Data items
BEGIN
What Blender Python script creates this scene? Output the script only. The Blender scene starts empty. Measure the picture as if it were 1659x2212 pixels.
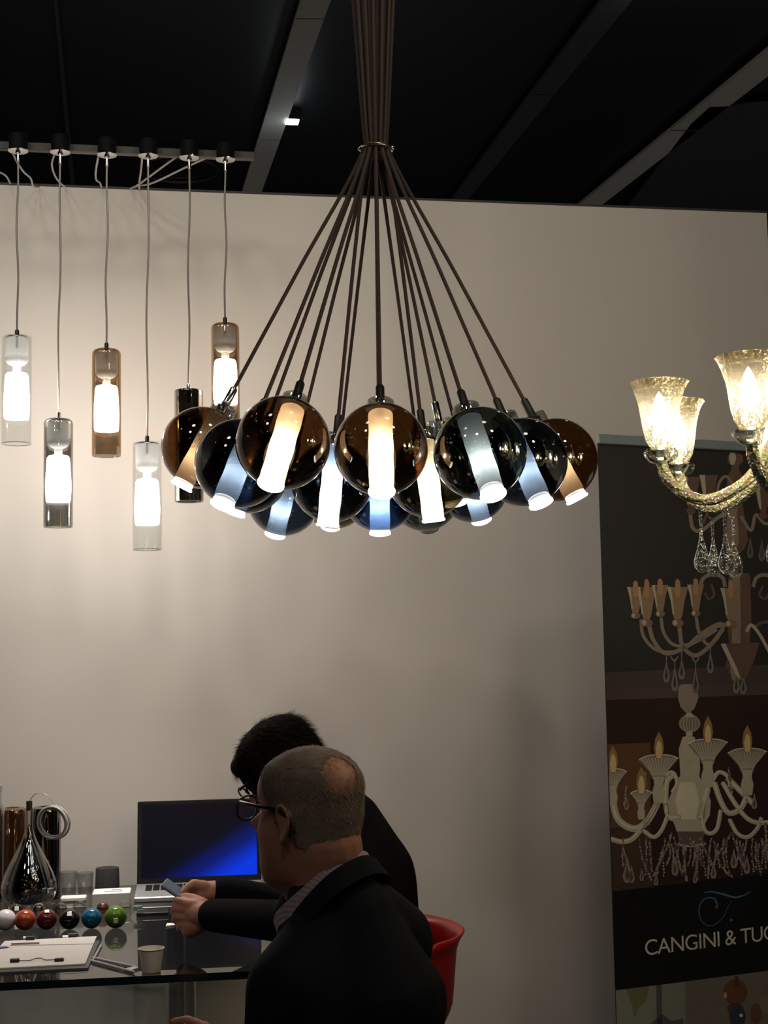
import bpy, math, random
import numpy as np
from mathutils import Vector, Matrix, noise
random.seed(7); np.random.seed(7)
V = Vector
sc = bpy.context.scene
col = sc.collection

# ------------------------------------------------------------------ camera
F_PX, W_PX, H_PX = 3100.0, 1659.0, 2212.0
EYE = V((0, 0, 1.5))
pit = math.radians(5.42); rs = 0.018; rc = math.sqrt(1 - rs * rs)
FWD = V((0, math.cos(pit), math.sin(pit)))
r0 = V((1, 0, 0)); u0 = V((0, -math.sin(pit), math.cos(pit)))
RGT = (r0 * rc - u0 * rs)
UPV = (u0 * rc + r0 * rs)
cam_d = bpy.data.cameras.new('camera'); cam = bpy.data.objects.new('camera', cam_d); col.objects.link(cam)
cam_d.sensor_fit = 'VERTICAL'; cam_d.sensor_height = 24.0; cam_d.lens = F_PX * 24.0 / H_PX
cam_d.clip_start = 0.05; cam_d.clip_end = 100
m = Matrix((RGT, UPV, -FWD)).transposed().to_4x4(); m.translation = EYE
cam.matrix_world = m
sc.camera = cam

def ray(px, py):
    return FWD * F_PX + RGT * (px - W_PX / 2) - UPV * (py - H_PX / 2)
def P(px, py, Y):
    d = ray(px, py); return EYE + d * (Y / d.y)
def onz(px, py, z):
    d = ray(px, py); return EYE + d * ((z - EYE.z) / d.z)
def onplane(px, py, o, n):
    d = ray(px, py); return EYE + d * ((o - EYE).dot(n) / d.dot(n))

# ------------------------------------------------------------------ world, lights, exposure
sc.view_settings.view_transform = 'Standard'; sc.view_settings.look = 'None'
sc.view_settings.exposure = 0.0; sc.view_settings.gamma = 1.0; sc.view_settings.use_curve_mapping = False
wd = bpy.data.worlds.new('hall'); sc.world = wd; wd.use_nodes = True
wd.node_tree.nodes['Background'].inputs[0].default_value = (0.85, 0.92, 1.0, 1)
wd.node_tree.nodes['Background'].inputs[1].default_value = 0.006
sc.cycles.transparent_max_bounces = 32
sc.cycles.max_bounces = 10
sc.cycles.sample_clamp_indirect = 4.0
sc.cycles.caustics_reflective = False; sc.cycles.caustics_refractive = False

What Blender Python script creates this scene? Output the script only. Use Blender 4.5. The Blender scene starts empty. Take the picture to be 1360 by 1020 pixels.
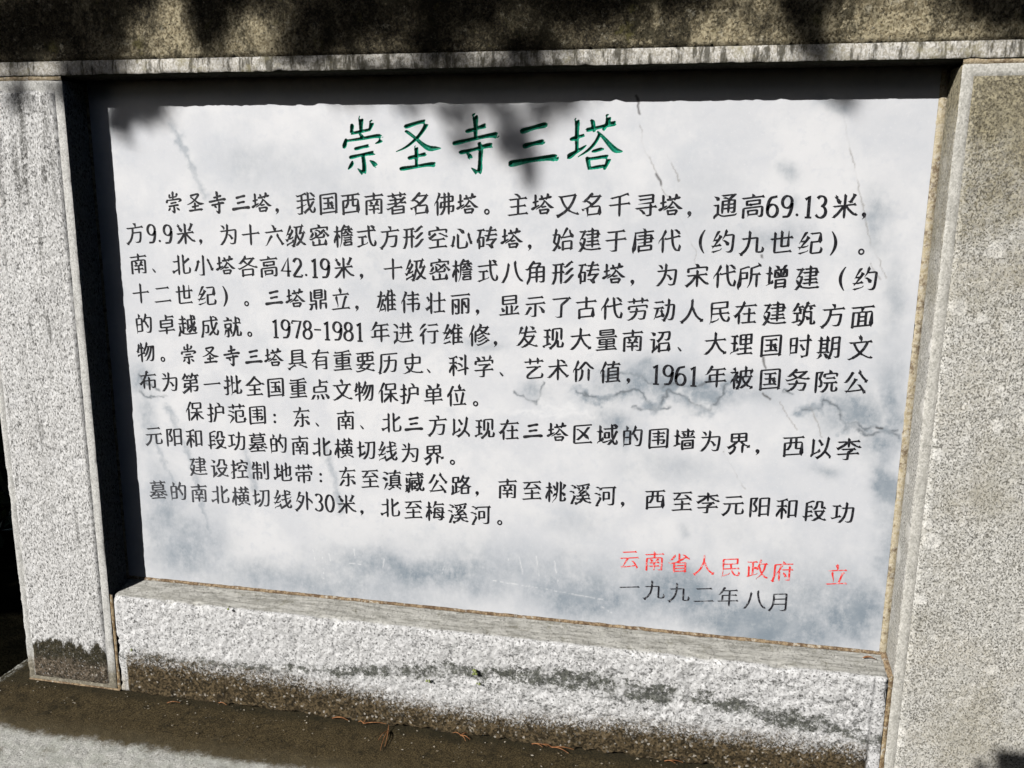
import bpy, bmesh, math, random
import numpy as np
from mathutils import Vector, Matrix

SC = bpy.context.scene
COL = SC.collection
random.seed(7)

# ------------------------------------------------------------------ camera
cam_d = bpy.data.cameras.new('camera')
cam_d.sensor_width = 36.0
cam_d.lens = 1136.2 / 1360 * 36.0
cam_d.clip_start = 0.02
cam_d.clip_end = 400
cam = bpy.data.objects.new('camera', cam_d)
COL.objects.link(cam)
RIGHT, FWD, UP = (.981601, .190610, .011293), (-.184366, .961515, -.203711), (-.049688, .197881, .978966)
M = Matrix(((RIGHT[0], UP[0], -FWD[0], 1.10835), (RIGHT[1], UP[1], -FWD[1], -1.43902),
            (RIGHT[2], UP[2], -FWD[2], .79097), (0, 0, 0, 1)))
cam.matrix_world = M
SC.camera = cam

# ------------------------------------------------------------------ sky, sun, exposure
SUN = Vector((.525, .662, -.536)).normalized()        # the way the light travels
world = bpy.data.worlds.new('World')
SC.world = world
world.use_nodes = True
wn = world.node_tree
bg = wn.nodes['Background']
sky = wn.nodes.new('ShaderNodeTexSky')
sky.sky_type = 'NISHITA'
sky.sun_disc = False
sky.sun_elevation = math.asin(-SUN.z)
sky.sun_rotation = math.atan2(-SUN.x, -SUN.y)
wn.links.new(sky.outputs[0], bg.inputs[0])
bg.inputs[1].default_value = .05
sun_d = bpy.data.lights.new('sun', 'SUN')
sun_d.energy = 5.0
sun_d.angle = math.radians(.5)
sun_d.color = (1.0, .975, .94)
sun = bpy.data.objects.new('sun', sun_d)
COL.objects.link(sun)
sun.location = (-4, -5, 5)
sun.rotation_euler = SUN.to_track_quat('-Z', 'Y').to_euler()
SC.view_settings.view_transform = 'Standard'
SC.view_settings.look = 'None'
SC.view_settings.exposure = .17
SC.view_settings.gamma = 1
SC.view_settings.use_curve_mapping = False
SC.cycles.diffuse_bounces = 0                          # deep, hard shade as in the photograph

# ------------------------------------------------------------------ sizes (metres)
W, H, DEP = 1.5, 1.0113, .0605          # opening width and height, depth of the recess
FOOT = -.2125                           # top of the plinth
GROUND = -.62

# ------------------------------------------------------------------ helpers
def empty(name, loc, label, cat, group=None):
    o = bpy.data.objects.new(name, None)
    o.empty_display_size = .1
    COL.objects.link(o)
    o.location = loc
    o['label'] = label
    o['category'] = cat
    if group: o['group'] = group
    return o

def place(o, parent):
    """parent o (built in world coordinates) keeping it where it is"""
    if parent:
        o.parent = parent
        off = Vector()
        p = parent
        while p: off += Vector(p.location); p = p.parent
        o.location = -off
    return o

def mesh_obj(name, co, quads, mat, parent=None, smooth=True, tris=None):
    me = bpy.data.meshes.new(name)
    co = np.asarray(co, np.float32)
    nq = 0 if quads is None else len(quads)
    nt = 0 if tris is None else len(tris)
    me.vertices.add(len(co)); me.vertices.foreach_set('co', co.ravel())
    li = np.concatenate([np.asarray(a, np.int32).ravel() for a in (quads, tris) if a is not None and len(a)])
    me.loops.add(len(li)); me.loops.foreach_set('vertex_index', li)
    st = np.concatenate([np.arange(nq) * 4, nq * 4 + np.arange(nt) * 3]).astype(np.int32)
    me.polygons.add(nq + nt); me.polygons.foreach_set('loop_start', st)
    me.polygons.foreach_set('use_smooth', np.full(nq + nt, smooth, bool))
    me.update(calc_edges=True); me.validate()
    if mat: me.materials.append(mat)
    o = bpy.data.objects.new(name, me)
    COL.objects.link(o)
    return place(o, parent)

def attr(o, name, arr):
    a = o.data.attributes.new(name, 'FLOAT', 'POINT')
    a.data.foreach_set('value', np.asarray(arr, np.float32).ravel())

_R = np.random.default_rng(11)
_TAB = _R.random((64, 64, 64)).astype(np.float32)
def vnoise(P):
    P = np.asarray(P, np.float64)
    i = np.floor(P).astype(int); f = P - i; f = f * f * (3 - 2 * f)
    out = 0
    for dx in (0, 1):
        for dy in (0, 1):
            for dz in (0, 1):
                w = (f[..., 0] if dx else 1 - f[..., 0]) * (f[..., 1] if dy else 1 - f[..., 1]) * (f[..., 2] if dz else 1 - f[..., 2])
                out = out + w * _TAB[(i[..., 0] + dx) & 63, (i[..., 1] + dy) & 63, (i[..., 2] + dz) & 63]
    return out
def fbm(P, s, o=4, g=.5):
    P = np.asarray(P) * s
    t, a, n = 0, 1, 0
    for k in range(o):
        t = t + a * vnoise(P + 17.3 * k); n += a; a *= g; P = P * 2.03
    return t / n                          # 0..1
def sstep(x, a, b):
    t = np.clip((x - a) / (b - a), 0, 1); return t * t * (3 - 2 * t)

# ------------------------------------------------------------------ node helper
class Mat:
    def __init__(s, name, rough=.9, spec=.25):
        s.m = bpy.data.materials.new(name); s.m.use_nodes = True
        s.t = s.m.node_tree; s.n = s.t.nodes; s.l = s.t.links
        s.bsdf = s.n['Principled BSDF']
        s.bsdf.inputs['Roughness'].default_value = rough
        s.bsdf.inputs['Specular IOR Level'].default_value = spec
        s.P = s.n.new('ShaderNodeNewGeometry').outputs['Position']
        sp = s.n.new('ShaderNodeSeparateXYZ'); s.l.new(s.P, sp.inputs[0])
        s.x, s.y, s.z = sp.outputs
    def set(s, sock, v):
        if isinstance(v, bpy.types.NodeSocket): s.l.new(v, sock)
        elif isinstance(v, (tuple, list)): sock.default_value = (*v, 1) if len(v) == 3 and sock.type == 'RGBA' else v
        else: sock.default_value = v
    def op(s, o, a, b=0., c=0., clamp=False):
        n = s.n.new('ShaderNodeMath'); n.operation = o; n.use_clamp = clamp
        for i, v in enumerate((a, b, c)): s.set(n.inputs[i], v)
        return n.outputs[0]
    def add(s, a, b): return s.op('ADD', a, b)
    def mul(s, a, b): return s.op('MULTIPLY', a, b)
    def sub(s, a, b): return s.op('SUBTRACT', a, b)
    def mx(s, a, b): return s.op('MAXIMUM', a, b)
    def mn(s, a, b): return s.op('MINIMUM', a, b)
    def inv(s, a): return s.op('SUBTRACT', 1., a)
    def step(s, v, a, b):                 # smooth 0..1 as v goes a -> b (a > b allowed)
        n = s.n.new('ShaderNodeMapRange'); n.interpolation_type = 'SMOOTHSTEP'
        r = b < a
        lo, hi = (b, a) if r else (a, b)
        s.set(n.inputs[0], v); s.set(n.inputs[1], lo); s.set(n.inputs[2], hi)
        s.set(n.inputs[3], 1. if r else 0.); s.set(n.inputs[4], 0. if r else 1.)
        return n.outputs[0]
    def scale(s, v3):
        n = s.n.new('ShaderNodeVectorMath'); n.operation = 'MULTIPLY'
        s.l.new(s.P, n.inputs[0]); n.inputs[1].default_value = v3
        return n.outputs[0]
    def noise(s, sc, det=3., rough=.6, vec=None, dist=0., w=None):
        n = s.n.new('ShaderNodeTexNoise')
        if w is not None: n.noise_dimensions = '4D'; n.inputs['W'].default_value = w
        s.l.new(vec or s.P, n.inputs['Vector'])
        n.inputs['Scale'].default_value = sc; n.inputs['Detail'].default_value = det
        n.inputs['Roughness'].default_value = rough; n.inputs['Distortion'].default_value = dist
        return n.outputs[0]
    def voro(s, sc, vec=None, feat='F1', out=0, rnd=1.):
        n = s.n.new('ShaderNodeTexVoronoi'); n.feature = feat
        s.l.new(vec or s.P, n.inputs['Vector']); n.inputs['Scale'].default_value = sc
        n.inputs['Randomness'].default_value = rnd
        return n.outputs[out]
    def mix(s, a, b, f):
        n = s.n.new('ShaderNodeMix'); n.data_type = 'RGBA'
        s.set(n.inputs['Factor'], f); s.set(n.inputs[6], a); s.set(n.inputs[7], b)
        return n.outputs[2]
    def attr(s, name):
        n = s.n.new('ShaderNodeAttribute'); n.attribute_name = name
        return n.outputs['Fac']
    def warp(s, amp, sc):
        n = s.n.new('ShaderNodeTexNoise'); s.l.new(s.P, n.inputs['Vector'])
        n.inputs['Scale'].default_value = sc; n.inputs['Detail'].default_value = 3
        a = s.n.new('ShaderNodeVectorMath'); a.operation = 'SUBTRACT'
        s.l.new(n.outputs['Color'], a.inputs[0]); a.inputs[1].default_value = (.5, .5, .5)
        b = s.n.new('ShaderNodeVectorMath'); b.operation = 'MULTIPLY_ADD'
        s.l.new(a.outputs[0], b.inputs[0]); b.inputs[1].default_value = (amp,) * 3; s.l.new(s.P, b.inputs[2])
        return b.outputs[0]
    def col(s, c): s.set(s.bsdf.inputs['Base Color'], c)
    def bump(s, h, dist, strength=1.):
        n = s.n.new('ShaderNodeBump'); n.inputs['Strength'].default_value = strength
        n.inputs['Distance'].default_value = dist
        s.set(n.inputs['Height'], h)
        s.l.new(n.outputs[0], s.bsdf.inputs['Normal'])

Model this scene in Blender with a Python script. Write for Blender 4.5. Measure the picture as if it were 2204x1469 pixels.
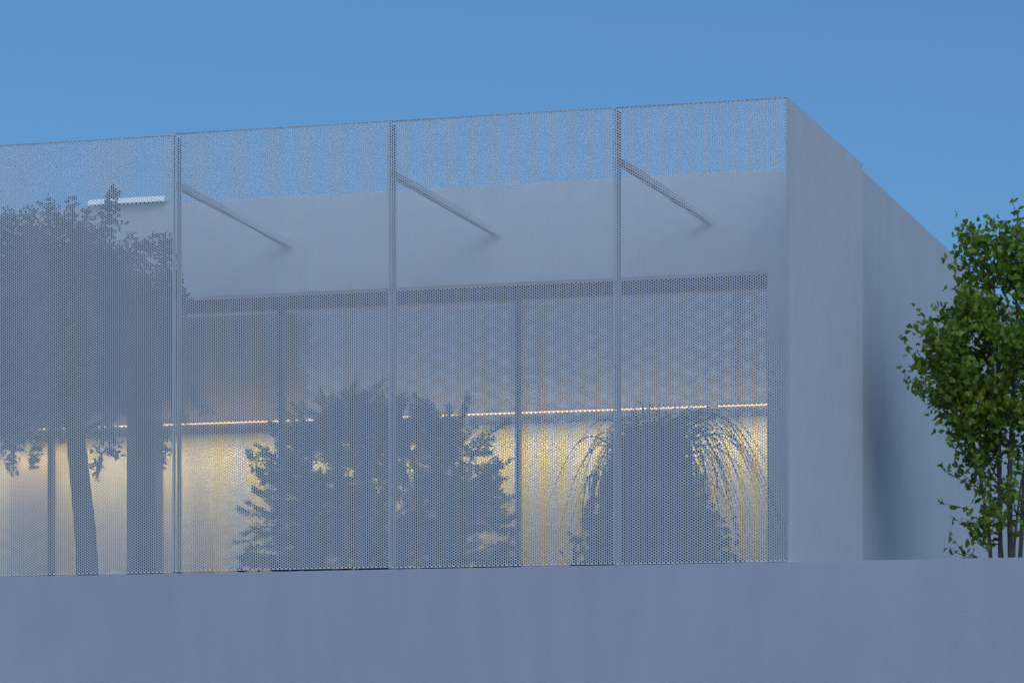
import bpy, bmesh, math, random
import numpy as np
from mathutils import Vector, Matrix

random.seed(7)
rng = np.random.default_rng(7)
sc = bpy.context.scene
for o in list(bpy.data.objects):
    bpy.data.objects.remove(o)
C = sc.collection

# ------------------------------------------------------------------ camera
EYE = 1.6
FPX = 7053.0                                   # focal length in photograph pixels (2204 wide)
cam_d = bpy.data.cameras.new('camera')
cam = bpy.data.objects.new('camera', cam_d)
C.objects.link(cam)
cam.location = (0, 0, EYE)
cam.rotation_euler = (math.pi / 2, 0, 0)
cam_d.sensor_width = 36
cam_d.lens = FPX / 2204 * 36
cam_d.shift_y = (1647 - 734.5) / 2204
cam_d.clip_start = 0.5
cam_d.clip_end = 6000
sc.camera = cam

# ------------------------------------------------------------------ sky, sun, exposure
SUN_EL, SUN_ROT = math.radians(36.0), math.radians(165)
world = bpy.data.worlds.new('World')
sc.world = world
world.use_nodes = True
nt = world.node_tree
bg = nt.nodes['Background']
sky = nt.nodes.new('ShaderNodeTexSky')
sky.sky_type = 'NISHITA'
sky.sun_disc = False
sky.sun_elevation = SUN_EL
sky.sun_rotation = SUN_ROT
sky.ozone_density = 10
sky.air_density = 0.8
sky.dust_density = 3.0
tint = nt.nodes.new('ShaderNodeVectorMath')
tint.operation = 'MULTIPLY'
tint.inputs[1].default_value = (0.87, 1.025, 0.96)
nt.links.new(sky.outputs[0], tint.inputs[0])
nt.links.new(tint.outputs[0], bg.inputs[0])
bg.inputs[1].default_value = 0.128
sun_d = bpy.data.lights.new('sun', 'SUN')
sun = bpy.data.objects.new('sun', sun_d)
C.objects.link(sun)
sun_d.energy = 0.03                             # a last soft glow
sun_d.angle = math.radians(12)
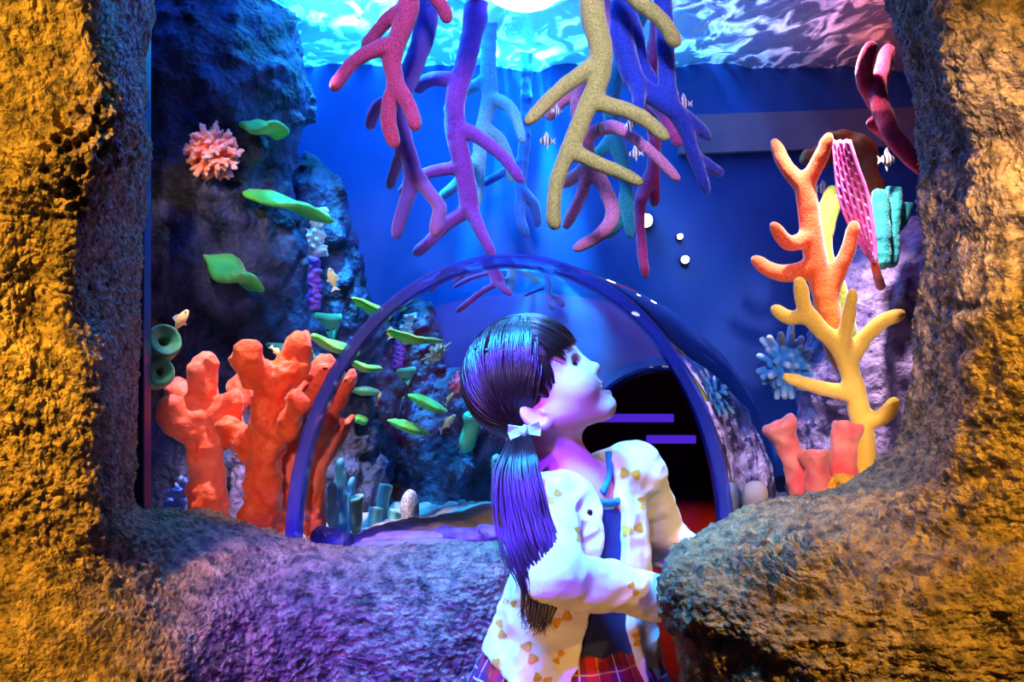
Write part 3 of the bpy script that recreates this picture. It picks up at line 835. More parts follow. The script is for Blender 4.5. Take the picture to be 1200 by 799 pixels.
END
EXERCISE TASK
Copy each line of the records that contains the word "Blender".

ANSWER FOR THE TASK
What Blender Python script creates this scene? Output the script only. The Blender scene starts empty. Measure the picture as if it were 1659x2212 pixels.
What Blender Python script creates this scene? Output the script only. Use Blender 4.5. The Blender scene starts empty. Take the picture to be 1360 by 1020 pixels.
Model this scene in Blender with a Python script. Write for Blender 4.5. Measure the picture as if it were 2204x1469 pixels.
Write part 3 of the bpy script that recreates this picture. It picks up at line 835. More parts follow. The script is for Blender 4.5. Take the picture to be 1200 by 799 pixels.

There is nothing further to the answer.